Further rate cuts in 2016 by the Bank of Canada remain a possibility. The Bank of Canada will assess the stimulus budget package that will be implemented by Finance Minister Morneau and the Liberal party in 2016. We can expect to see fiscal policy affect monetary policy decisions more heavily.
The Federal Reserve already moved to raise rates during December of 2015, in contrast to the 2015 rate cuts in Canada. The path to normalization for the U.S. will be a continuing saga throughout 2016, as rates are expected to rise slowly. The divergent monetary policy between the two nations has helped support the U.S. dollar. 2Y treasury spreads have increased against their Canadian counterparts, representing the divergence in monetary policy.
Upon closer analysis, Madhavji believes that the key drivers of the Canadian dollar imply further downward pressure for the Canadian dollar.
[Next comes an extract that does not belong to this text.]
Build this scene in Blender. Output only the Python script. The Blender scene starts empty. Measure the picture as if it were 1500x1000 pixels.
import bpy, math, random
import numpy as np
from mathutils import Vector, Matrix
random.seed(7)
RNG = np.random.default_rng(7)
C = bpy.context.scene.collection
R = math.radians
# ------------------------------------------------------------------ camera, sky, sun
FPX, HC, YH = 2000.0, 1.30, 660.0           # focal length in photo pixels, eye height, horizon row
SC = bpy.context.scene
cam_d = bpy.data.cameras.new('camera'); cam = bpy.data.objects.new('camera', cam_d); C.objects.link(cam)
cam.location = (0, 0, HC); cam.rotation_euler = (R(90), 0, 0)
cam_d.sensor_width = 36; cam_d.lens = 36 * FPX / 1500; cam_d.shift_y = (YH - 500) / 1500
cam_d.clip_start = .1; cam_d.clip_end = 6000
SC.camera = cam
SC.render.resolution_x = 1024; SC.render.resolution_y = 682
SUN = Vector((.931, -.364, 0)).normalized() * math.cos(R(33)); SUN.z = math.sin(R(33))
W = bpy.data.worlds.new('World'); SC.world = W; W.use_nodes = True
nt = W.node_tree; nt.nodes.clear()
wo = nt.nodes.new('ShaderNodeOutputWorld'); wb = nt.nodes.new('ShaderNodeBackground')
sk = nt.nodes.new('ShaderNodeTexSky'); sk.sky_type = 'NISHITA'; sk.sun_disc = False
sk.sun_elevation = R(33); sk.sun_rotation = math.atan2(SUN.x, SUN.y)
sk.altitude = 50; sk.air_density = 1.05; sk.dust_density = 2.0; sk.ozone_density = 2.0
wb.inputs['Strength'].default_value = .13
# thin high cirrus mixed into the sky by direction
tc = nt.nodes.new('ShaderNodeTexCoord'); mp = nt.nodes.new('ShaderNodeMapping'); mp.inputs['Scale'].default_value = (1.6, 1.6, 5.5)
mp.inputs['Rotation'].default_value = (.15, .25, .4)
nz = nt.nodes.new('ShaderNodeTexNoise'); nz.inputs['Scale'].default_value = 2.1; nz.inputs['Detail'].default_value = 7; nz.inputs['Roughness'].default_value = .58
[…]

The loonie is clearly lacking a catalyst early in 2016, and it appears the Canadian dollar will not fare much better in 2016 than it did in 2015.
In 2003, we saw USD/CAD reach levels of over 1.60. While it would take a further plunge in oil prices and a recession to reach similar levels, a further drop in the loonie remains in the cards if the Canadian economic climate does not improve.